WORK TO BE COMPLETED >>
Set down the listing below verbatim, but only from its first line through the line containing "COL = scn.collection".

MATERIAL PROVIDED >>
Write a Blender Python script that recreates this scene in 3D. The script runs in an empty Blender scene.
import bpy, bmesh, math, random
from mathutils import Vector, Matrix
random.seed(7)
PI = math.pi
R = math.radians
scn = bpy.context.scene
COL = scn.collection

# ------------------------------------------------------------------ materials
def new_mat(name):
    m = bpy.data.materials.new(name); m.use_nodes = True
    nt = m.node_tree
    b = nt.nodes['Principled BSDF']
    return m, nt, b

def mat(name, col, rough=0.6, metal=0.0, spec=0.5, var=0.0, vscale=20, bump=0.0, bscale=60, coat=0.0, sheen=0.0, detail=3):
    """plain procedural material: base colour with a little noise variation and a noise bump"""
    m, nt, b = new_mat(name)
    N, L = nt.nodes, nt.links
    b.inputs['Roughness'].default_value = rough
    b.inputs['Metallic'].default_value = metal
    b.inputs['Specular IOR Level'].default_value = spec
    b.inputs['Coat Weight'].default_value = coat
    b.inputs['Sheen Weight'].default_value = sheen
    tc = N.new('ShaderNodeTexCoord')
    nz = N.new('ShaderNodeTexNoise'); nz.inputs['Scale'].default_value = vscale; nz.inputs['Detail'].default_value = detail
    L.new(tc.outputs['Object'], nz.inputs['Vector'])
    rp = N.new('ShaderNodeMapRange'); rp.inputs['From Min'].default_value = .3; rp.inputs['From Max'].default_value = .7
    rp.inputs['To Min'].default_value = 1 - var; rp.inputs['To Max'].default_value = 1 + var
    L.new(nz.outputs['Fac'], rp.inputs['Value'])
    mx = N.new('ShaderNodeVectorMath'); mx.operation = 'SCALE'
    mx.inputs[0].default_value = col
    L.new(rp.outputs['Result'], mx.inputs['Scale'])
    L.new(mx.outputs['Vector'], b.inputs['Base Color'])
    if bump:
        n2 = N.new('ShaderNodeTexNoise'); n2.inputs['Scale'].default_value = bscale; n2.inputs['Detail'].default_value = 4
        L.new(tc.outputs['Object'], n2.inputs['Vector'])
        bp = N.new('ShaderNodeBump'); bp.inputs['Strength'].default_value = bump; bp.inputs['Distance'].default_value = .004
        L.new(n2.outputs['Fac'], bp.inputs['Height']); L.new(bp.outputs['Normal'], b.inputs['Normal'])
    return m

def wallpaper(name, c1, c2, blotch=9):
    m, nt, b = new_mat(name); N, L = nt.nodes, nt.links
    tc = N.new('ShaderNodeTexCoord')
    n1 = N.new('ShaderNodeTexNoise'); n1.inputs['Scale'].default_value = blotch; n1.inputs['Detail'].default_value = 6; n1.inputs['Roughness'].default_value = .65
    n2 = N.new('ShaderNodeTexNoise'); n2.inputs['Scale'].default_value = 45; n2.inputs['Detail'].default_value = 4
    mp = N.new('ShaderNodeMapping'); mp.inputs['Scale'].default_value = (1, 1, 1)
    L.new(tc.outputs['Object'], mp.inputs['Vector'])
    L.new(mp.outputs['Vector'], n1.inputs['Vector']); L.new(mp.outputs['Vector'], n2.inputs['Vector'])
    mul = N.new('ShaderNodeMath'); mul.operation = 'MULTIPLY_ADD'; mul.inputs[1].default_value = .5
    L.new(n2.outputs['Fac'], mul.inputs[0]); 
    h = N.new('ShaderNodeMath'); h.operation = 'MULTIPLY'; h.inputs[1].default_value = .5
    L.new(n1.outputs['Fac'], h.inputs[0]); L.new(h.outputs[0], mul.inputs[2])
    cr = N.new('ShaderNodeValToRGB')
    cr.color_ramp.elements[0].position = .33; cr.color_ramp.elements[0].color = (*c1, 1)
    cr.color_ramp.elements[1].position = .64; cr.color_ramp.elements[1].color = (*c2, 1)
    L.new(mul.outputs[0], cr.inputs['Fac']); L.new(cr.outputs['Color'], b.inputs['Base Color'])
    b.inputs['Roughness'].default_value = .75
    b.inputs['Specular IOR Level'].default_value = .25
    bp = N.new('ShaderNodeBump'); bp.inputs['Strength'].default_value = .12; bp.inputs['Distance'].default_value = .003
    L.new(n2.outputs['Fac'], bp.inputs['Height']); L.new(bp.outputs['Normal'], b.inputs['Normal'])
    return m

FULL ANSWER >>
Write a Blender Python script that recreates this scene in 3D. The script runs in an empty Blender scene.
import bpy, bmesh, math, random
from mathutils import Vector, Matrix
random.seed(7)
PI = math.pi
R = math.radians
scn = bpy.context.scene
COL = scn.collection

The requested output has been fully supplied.